_TASK BRIEF:_ Copy the data exactly as it appears, and do not include any pictures.

********************

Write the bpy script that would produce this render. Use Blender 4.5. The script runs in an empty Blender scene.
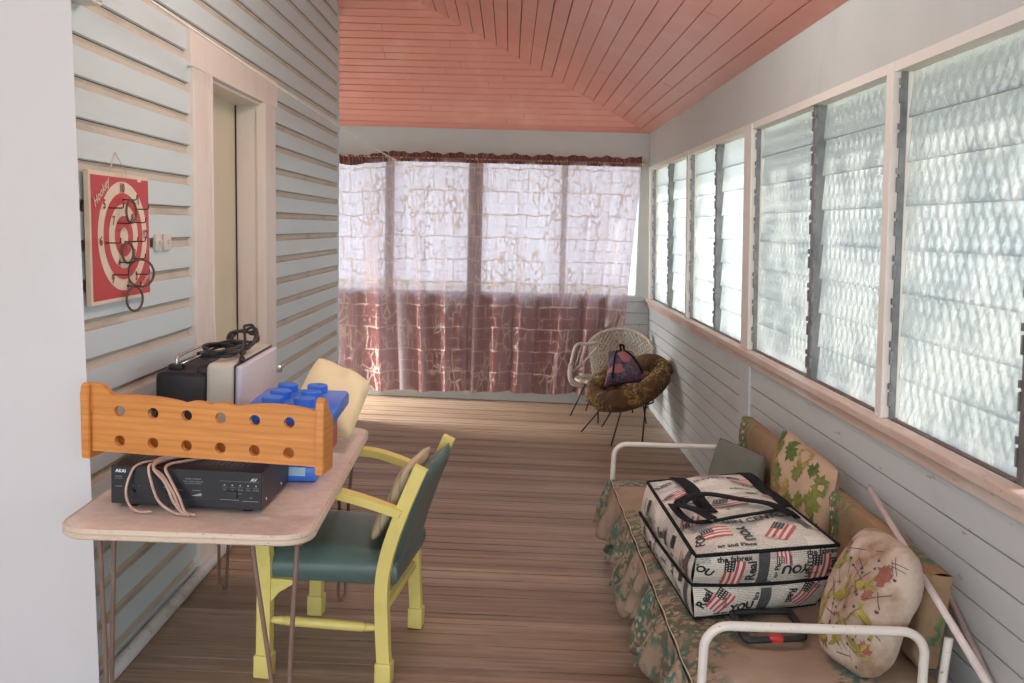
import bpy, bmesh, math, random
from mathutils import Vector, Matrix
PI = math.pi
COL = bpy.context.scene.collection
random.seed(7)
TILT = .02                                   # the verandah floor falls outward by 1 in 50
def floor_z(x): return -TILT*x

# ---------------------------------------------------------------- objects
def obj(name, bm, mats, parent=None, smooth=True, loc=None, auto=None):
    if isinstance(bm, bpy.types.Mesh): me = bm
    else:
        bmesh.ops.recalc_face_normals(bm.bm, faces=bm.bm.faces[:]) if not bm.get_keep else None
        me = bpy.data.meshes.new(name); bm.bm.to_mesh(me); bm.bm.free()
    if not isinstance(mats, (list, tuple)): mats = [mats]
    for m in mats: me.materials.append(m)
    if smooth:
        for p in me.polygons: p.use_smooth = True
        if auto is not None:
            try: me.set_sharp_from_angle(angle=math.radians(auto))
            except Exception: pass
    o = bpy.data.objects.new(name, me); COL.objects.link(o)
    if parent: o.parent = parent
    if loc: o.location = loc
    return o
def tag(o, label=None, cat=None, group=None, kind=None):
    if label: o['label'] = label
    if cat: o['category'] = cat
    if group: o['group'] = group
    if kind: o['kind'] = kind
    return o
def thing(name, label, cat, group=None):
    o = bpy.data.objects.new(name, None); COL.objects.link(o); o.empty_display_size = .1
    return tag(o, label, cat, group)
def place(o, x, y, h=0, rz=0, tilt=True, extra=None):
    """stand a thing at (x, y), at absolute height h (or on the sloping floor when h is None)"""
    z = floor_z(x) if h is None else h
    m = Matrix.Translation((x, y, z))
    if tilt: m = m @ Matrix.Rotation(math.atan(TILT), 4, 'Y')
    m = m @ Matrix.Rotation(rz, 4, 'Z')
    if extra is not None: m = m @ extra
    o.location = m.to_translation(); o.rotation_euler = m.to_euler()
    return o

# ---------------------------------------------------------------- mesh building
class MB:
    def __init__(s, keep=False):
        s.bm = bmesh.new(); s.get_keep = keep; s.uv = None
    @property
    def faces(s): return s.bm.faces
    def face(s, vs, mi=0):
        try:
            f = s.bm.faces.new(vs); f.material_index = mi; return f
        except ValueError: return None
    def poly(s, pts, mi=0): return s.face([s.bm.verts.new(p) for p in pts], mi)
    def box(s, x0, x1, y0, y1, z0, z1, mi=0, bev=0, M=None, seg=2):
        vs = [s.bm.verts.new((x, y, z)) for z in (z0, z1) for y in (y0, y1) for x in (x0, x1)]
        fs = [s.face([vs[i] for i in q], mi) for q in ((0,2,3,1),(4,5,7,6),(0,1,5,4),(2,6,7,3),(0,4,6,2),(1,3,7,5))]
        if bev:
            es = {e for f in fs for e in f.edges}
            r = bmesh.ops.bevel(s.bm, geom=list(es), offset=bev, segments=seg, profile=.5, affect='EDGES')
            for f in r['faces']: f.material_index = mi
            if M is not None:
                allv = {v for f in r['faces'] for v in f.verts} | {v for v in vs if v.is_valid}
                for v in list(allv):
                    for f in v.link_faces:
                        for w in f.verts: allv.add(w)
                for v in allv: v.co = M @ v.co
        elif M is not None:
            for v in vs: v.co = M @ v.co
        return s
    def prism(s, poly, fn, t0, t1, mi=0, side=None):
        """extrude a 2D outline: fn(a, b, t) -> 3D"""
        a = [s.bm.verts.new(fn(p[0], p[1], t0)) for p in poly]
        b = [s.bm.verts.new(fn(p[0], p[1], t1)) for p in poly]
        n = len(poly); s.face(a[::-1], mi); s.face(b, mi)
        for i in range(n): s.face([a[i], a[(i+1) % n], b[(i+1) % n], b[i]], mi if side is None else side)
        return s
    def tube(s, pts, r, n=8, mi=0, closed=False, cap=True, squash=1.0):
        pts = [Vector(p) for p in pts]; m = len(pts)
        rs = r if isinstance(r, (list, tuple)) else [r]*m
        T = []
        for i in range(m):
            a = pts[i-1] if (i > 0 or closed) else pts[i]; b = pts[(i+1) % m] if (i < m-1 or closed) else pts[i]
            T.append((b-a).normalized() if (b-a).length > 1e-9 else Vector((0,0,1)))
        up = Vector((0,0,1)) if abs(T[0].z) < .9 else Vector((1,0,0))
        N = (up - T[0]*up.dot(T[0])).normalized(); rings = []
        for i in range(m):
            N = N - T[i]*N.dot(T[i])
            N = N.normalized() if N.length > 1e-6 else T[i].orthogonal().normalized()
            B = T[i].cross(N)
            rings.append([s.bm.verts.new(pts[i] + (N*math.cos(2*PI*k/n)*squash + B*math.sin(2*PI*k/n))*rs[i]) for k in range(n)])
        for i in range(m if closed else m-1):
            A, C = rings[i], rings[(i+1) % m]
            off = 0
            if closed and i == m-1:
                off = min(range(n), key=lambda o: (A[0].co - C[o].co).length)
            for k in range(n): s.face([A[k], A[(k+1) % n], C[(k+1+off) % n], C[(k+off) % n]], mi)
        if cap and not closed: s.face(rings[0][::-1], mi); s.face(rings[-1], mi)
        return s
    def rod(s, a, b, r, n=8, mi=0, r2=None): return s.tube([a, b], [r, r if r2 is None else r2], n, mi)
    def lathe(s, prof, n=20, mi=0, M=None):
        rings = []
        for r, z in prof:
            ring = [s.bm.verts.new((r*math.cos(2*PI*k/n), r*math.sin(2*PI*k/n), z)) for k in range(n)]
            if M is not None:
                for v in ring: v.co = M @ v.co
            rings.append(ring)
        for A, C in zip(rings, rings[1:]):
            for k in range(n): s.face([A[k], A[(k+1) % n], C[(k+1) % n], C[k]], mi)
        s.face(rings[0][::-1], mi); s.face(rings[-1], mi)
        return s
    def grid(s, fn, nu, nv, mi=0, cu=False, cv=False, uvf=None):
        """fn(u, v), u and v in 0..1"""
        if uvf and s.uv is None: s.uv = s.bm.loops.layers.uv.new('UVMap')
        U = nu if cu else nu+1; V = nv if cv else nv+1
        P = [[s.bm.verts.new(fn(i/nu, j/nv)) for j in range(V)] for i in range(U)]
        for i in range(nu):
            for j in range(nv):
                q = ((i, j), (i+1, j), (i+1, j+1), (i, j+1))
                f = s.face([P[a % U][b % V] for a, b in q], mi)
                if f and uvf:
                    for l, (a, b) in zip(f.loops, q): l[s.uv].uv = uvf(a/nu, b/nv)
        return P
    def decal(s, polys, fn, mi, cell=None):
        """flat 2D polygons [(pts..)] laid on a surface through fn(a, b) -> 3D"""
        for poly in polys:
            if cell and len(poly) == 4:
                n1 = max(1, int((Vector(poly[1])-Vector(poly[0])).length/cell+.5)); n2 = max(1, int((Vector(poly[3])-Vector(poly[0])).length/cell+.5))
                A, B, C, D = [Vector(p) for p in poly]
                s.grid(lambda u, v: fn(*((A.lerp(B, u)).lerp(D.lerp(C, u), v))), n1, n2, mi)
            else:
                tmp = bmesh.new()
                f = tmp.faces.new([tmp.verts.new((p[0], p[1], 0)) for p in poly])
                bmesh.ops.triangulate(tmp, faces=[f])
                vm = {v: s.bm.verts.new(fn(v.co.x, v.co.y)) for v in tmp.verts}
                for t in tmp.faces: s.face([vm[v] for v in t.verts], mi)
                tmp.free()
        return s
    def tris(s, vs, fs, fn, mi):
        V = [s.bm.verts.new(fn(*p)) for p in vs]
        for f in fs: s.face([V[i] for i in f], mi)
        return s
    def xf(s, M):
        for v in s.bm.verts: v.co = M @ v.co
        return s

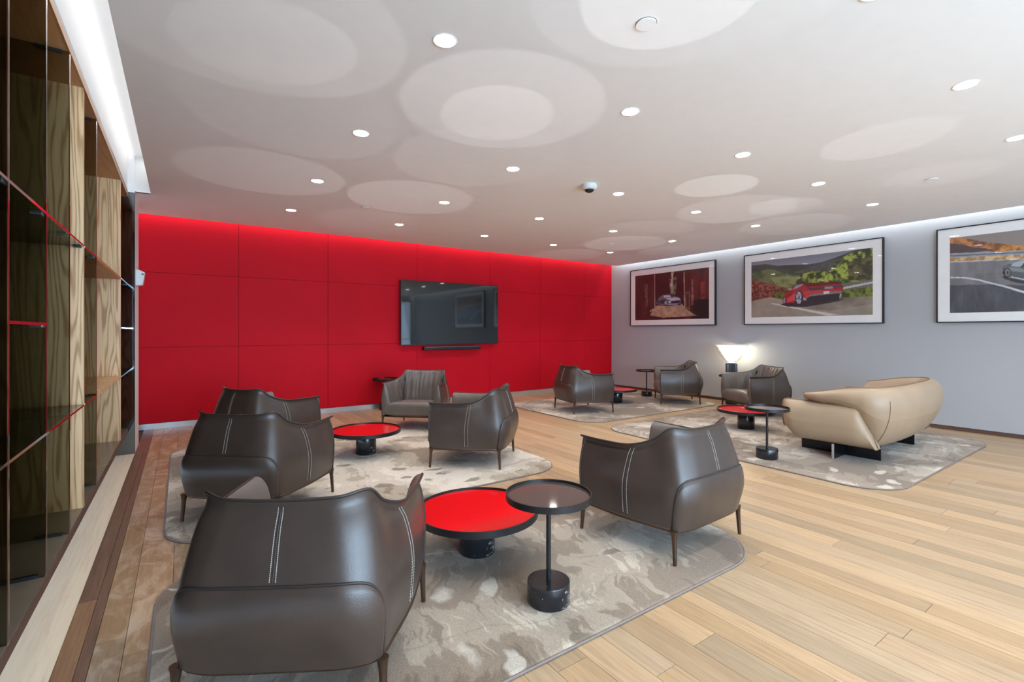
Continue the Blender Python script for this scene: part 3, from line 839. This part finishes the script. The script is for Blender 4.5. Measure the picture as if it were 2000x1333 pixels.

********************

_RESULT OF THIS TASK:_
Write the bpy script that would produce this render. Use Blender 4.5. The script runs in an empty Blender scene.
import bpy, bmesh, math, random
from mathutils import Vector, Matrix
PI = math.pi
COL = bpy.context.scene.collection
random.seed(7)
TILT = .02                                   # the verandah floor falls outward by 1 in 50
def floor_z(x): return -TILT*x

# ---------------------------------------------------------------- objects
def obj(name, bm, mats, parent=None, smooth=True, loc=None, auto=None):
    if isinstance(bm, bpy.types.Mesh): me = bm
    else:
        bmesh.ops.recalc_face_normals(bm.bm, faces=bm.bm.faces[:]) if not bm.get_keep else None
        me = bpy.data.meshes.new(name); bm.bm.to_mesh(me); bm.bm.free()
    if not isinstance(mats, (list, tuple)): mats = [mats]
    for m in mats: me.materials.append(m)
    if smooth:
        for p in me.polygons: p.use_smooth = True
        if auto is not None:
            try: me.set_sharp_from_angle(angle=math.radians(auto))
            except Exception: pass
    o = bpy.data.objects.new(name, me); COL.objects.link(o)
    if parent: o.parent = parent
    if loc: o.location = loc
    return o
def tag(o, label=None, cat=None, group=None, kind=None):
    if label: o['label'] = label
    if cat: o['category'] = cat
    if group: o['group'] = group
    if kind: o['kind'] = kind
    return o
def thing(name, label, cat, group=None):
    o = bpy.data.objects.new(name, None); COL.objects.link(o); o.empty_display_size = .1
    return tag(o, label, cat, group)
def place(o, x, y, h=0, rz=0, tilt=True, extra=None):
    """stand a thing at (x, y), at absolute height h (or on the sloping floor when h is None)"""
    z = floor_z(x) if h is None else h
    m = Matrix.Translation((x, y, z))
    if tilt: m = m @ Matrix.Rotation(math.atan(TILT), 4, 'Y')
    m = m @ Matrix.Rotation(rz, 4, 'Z')
    if extra is not None: m = m @ extra
    o.location = m.to_translation(); o.rotation_euler = m.to_euler()
    return o

# ---------------------------------------------------------------- mesh building
class MB:
    def __init__(s, keep=False):
        s.bm = bmesh.new(); s.get_keep = keep; s.uv = None
    @property
    def faces(s): return s.bm.faces
    def face(s, vs, mi=0):
        try:
            f = s.bm.faces.new(vs); f.material_index = mi; return f
        except ValueError: return None
    def poly(s, pts, mi=0): return s.face([s.bm.verts.new(p) for p in pts], mi)
    def box(s, x0, x1, y0, y1, z0, z1, mi=0, bev=0, M=None, seg=2):
        vs = [s.bm.verts.new((x, y, z)) for z in (z0, z1) for y in (y0, y1) for x in (x0, x1)]
        fs = [s.face([vs[i] for i in q], mi) for q in ((0,2,3,1),(4,5,7,6),(0,1,5,4),(2,6,7,3),(0,4,6,2),(1,3,7,5))]
        if bev:
            es = {e for f in fs for e in f.edges}
            r = bmesh.ops.bevel(s.bm, geom=list(es), offset=bev, segments=seg, profile=.5, affect='EDGES')
            for f in r['faces']: f.material_index = mi
            if M is not None:
                allv = {v for f in r['faces'] for v in f.verts} | {v for v in vs if v.is_valid}
                for v in list(allv):
                    for f in v.link_faces:
                        for w in f.verts: allv.add(w)
                for v in allv: v.co = M @ v.co
        elif M is not None:
            for v in vs: v.co = M @ v.co
        return s
    def prism(s, poly, fn, t0, t1, mi=0, side=None):
        """extrude a 2D outline: fn(a, b, t) -> 3D"""
        a = [s.bm.verts.new(fn(p[0], p[1], t0)) for p in poly]
        b = [s.bm.verts.new(fn(p[0], p[1], t1)) for p in poly]
        n = len(poly); s.face(a[::-1], mi); s.face(b, mi)
        for i in range(n): s.face([a[i], a[(i+1) % n], b[(i+1) % n], b[i]], mi if side is None else side)
        return s
    def tube(s, pts, r, n=8, mi=0, closed=False, cap=True, squash=1.0):
        pts = [Vector(p) for p in pts]; m = len(pts)
        rs = r if isinstance(r, (list, tuple)) else [r]*m
        T = []
        for i in range(m):
            a = pts[i-1] if (i > 0 or closed) else pts[i]; b = pts[(i+1) % m] if (i < m-1 or closed) else pts[i]
            T.append((b-a).normalized() if (b-a).length > 1e-9 else Vector((0,0,1)))
        up = Vector((0,0,1)) if abs(T[0].z) < .9 else Vector((1,0,0))
        N = (up - T[0]*up.dot(T[0])).normalized(); rings = []
        for i in range(m):
            N = N - T[i]*N.dot(T[i])
            N = N.normalized() if N.length > 1e-6 else T[i].orthogonal().normalized()
            B = T[i].cross(N)
            rings.append([s.bm.verts.new(pts[i] + (N*math.cos(2*PI*k/n)*squash + B*math.sin(2*PI*k/n))*rs[i]) for k in range(n)])
        for i in range(m if closed else m-1):
            A, C = rings[i], rings[(i+1) % m]
            off = 0
            if closed and i == m-1:
                off = min(range(n), key=lambda o: (A[0].co - C[o].co).length)
            for k in range(n): s.face([A[k], A[(k+1) % n], C[(k+1+off) % n], C[(k+off) % n]], mi)
        if cap and not closed: s.face(rings[0][::-1], mi); s.face(rings[-1], mi)
        return s
    def rod(s, a, b, r, n=8, mi=0, r2=None): return s.tube([a, b], [r, r if r2 is None else r2], n, mi)
    def lathe(s, prof, n=20, mi=0, M=None):
        rings = []
        for r, z in prof:
            ring = [s.bm.verts.new((r*math.cos(2*PI*k/n), r*math.sin(2*PI*k/n), z)) for k in range(n)]
            if M is not None:
                for v in ring: v.co = M @ v.co
            rings.append(ring)
        for A, C in zip(rings, rings[1:]):
            for k in range(n): s.face([A[k], A[(k+1) % n], C[(k+1) % n], C[k]], mi)
        s.face(rings[0][::-1], mi); s.face(rings[-1], mi)
        return s
    def grid(s, fn, nu, nv, mi=0, cu=False, cv=False, uvf=None):
        """fn(u, v), u and v in 0..1"""
        if uvf and s.uv is None: s.uv = s.bm.loops.layers.uv.new('UVMap')
        U = nu if cu else nu+1; V = nv if cv else nv+1
        P = [[s.bm.verts.new(fn(i/nu, j/nv)) for j in range(V)] for i in range(U)]
        for i in range(nu):
            for j in range(nv):
                q = ((i, j), (i+1, j), (i+1, j+1), (i, j+1))
                f = s.face([P[a % U][b % V] for a, b in q], mi)
                if f and uvf:
                    for l, (a, b) in zip(f.loops, q): l[s.uv].uv = uvf(a/nu, b/nv)
        return P
    def decal(s, polys, fn, mi, cell=None):
        """flat 2D polygons [(pts..)] laid on a surface through fn(a, b) -> 3D"""
        for poly in polys:
            if cell and len(poly) == 4:
                n1 = max(1, int((Vector(poly[1])-Vector(poly[0])).length/cell+.5)); n2 = max(1, int((Vector(poly[3])-Vector(poly[0])).length/cell+.5))
                A, B, C, D = [Vector(p) for p in poly]
                s.grid(lambda u, v: fn(*((A.lerp(B, u)).lerp(D.lerp(C, u), v))), n1, n2, mi)
            else:
                tmp = bmesh.new()
                f = tmp.faces.new([tmp.verts.new((p[0], p[1], 0)) for p in poly])
                bmesh.ops.triangulate(tmp, faces=[f])
                vm = {v: s.bm.verts.new(fn(v.co.x, v.co.y)) for v in tmp.verts}
                for t in tmp.faces: s.face([vm[v] for v in t.verts], mi)
                tmp.free()
        return s
    def tris(s, vs, fs, fn, mi):
        V = [s.bm.verts.new(fn(*p)) for p in vs]
        for f in fs: s.face([V[i] for i in f], mi)
        return s
    def xf(s, M):
        for v in s.bm.verts: v.co = M @ v.co
        return s

Continue the Blender Python script for this scene: part 3, from line 839. This part finishes the script. The script is for Blender 4.5. Measure the picture as if it were 2000x1333 pixels.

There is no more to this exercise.